### The request
Can you restate the lines of the entries below, word for word, from the first one through the line that includes "rng = np.random.default_rng(7)"?

(Saved entries)
== == ==

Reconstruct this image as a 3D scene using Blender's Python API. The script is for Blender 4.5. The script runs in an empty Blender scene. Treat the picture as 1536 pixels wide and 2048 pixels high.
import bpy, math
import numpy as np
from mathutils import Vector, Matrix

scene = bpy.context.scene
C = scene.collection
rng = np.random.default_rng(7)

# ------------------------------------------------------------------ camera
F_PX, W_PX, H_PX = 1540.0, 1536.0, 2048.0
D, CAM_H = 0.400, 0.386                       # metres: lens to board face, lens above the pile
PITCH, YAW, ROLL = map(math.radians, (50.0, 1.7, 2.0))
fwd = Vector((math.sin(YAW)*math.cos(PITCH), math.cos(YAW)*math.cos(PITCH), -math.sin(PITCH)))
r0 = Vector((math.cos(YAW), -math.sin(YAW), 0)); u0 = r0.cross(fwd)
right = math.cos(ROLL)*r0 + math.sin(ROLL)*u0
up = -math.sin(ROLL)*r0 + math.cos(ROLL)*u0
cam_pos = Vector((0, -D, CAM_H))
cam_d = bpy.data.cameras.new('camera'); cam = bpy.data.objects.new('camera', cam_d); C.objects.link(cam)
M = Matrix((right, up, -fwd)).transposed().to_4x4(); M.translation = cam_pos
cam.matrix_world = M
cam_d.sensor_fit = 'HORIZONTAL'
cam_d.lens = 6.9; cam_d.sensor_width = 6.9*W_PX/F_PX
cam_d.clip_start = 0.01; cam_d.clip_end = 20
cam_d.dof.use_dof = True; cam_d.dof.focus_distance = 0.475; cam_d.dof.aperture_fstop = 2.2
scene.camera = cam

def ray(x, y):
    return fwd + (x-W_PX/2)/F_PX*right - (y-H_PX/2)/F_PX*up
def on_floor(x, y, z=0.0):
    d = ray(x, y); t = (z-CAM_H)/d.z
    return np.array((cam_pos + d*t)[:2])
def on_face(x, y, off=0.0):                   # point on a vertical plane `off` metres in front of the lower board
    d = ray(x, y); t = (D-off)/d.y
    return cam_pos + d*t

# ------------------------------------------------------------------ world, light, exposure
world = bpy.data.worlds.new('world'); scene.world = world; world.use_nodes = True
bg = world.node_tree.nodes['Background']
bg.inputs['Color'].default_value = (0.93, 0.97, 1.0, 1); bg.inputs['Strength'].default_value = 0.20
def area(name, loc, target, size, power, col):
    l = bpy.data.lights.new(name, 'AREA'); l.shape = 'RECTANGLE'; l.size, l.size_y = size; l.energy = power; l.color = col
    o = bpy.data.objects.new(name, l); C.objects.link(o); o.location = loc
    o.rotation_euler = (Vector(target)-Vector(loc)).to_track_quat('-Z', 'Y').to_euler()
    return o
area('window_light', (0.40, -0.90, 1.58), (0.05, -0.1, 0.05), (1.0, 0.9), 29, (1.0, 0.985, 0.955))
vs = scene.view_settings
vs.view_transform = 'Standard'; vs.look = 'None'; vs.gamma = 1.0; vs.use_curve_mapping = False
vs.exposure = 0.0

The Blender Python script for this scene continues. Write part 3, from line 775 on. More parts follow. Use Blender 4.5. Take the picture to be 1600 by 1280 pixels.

== == ==

### Worked answer
Reconstruct this image as a 3D scene using Blender's Python API. The script is for Blender 4.5. The script runs in an empty Blender scene. Treat the picture as 1536 pixels wide and 2048 pixels high.
import bpy, math
import numpy as np
from mathutils import Vector, Matrix

scene = bpy.context.scene
C = scene.collection
rng = np.random.default_rng(7)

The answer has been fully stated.